La Cour d’appel avait contredit les juges de premier niveau en arguant que l’individu, même s’il avait été déclaré « intersexuel » à la naissance, avait lui-même choisi le genre masculin par ses choix, notamment en se mariant et en acceptant la paternité. En 2017, la Cour de cassation a définitivement rejeté le pourvoi en expliquant que cette modification heurterait considérablement le code civil.

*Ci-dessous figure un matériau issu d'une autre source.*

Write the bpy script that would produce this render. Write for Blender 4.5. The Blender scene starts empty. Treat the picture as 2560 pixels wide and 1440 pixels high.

En langage clair, les juges de l’institution judiciaire suprême ont renvoyé la responsabilité de cette lourde décision aux politiques dont c’était le rôle d’assumer de telles modifications si exceptionnelles.
Nul doute que l’affaire est à suivre et ne sera réellement tranchée que lorsque la Cour européenne des droits de l’Homme donnera son verdict ou que, auparavant, les législations nationales s’aligneront sur ce choix légal d’admettre un troisième genre humain.
Moi, mon opinion est faite, j’ai choisi le camp de l’humanisme. Je ne suis pas né sur cette terre pour empêcher quiconque de vivre sa vie en harmonie avec ce qu’il est et non avec ce qu’on pense qu’il devrait être. Et surtout, qu’il puisse souffrir de mon opinion et de ma position, cela me serait insupportable.
Quant à l’Algérie, à côté du « féminin » et du « masculin » a cohabité de longue date un troisième genre, très visible, très revendicatif et très dangereux, soit « l’abruti(e) ».
Alors, de quoi aurait-on peur ?
S. L B.
Note
La terminologie choisie par le législateur allemand, soit le mot « divers », est souvent différente dans les débats juridiques des autres pays. C’est ainsi qu’en France, dans le cas judiciaire cité dans le texte, on parle de genre « neutre ».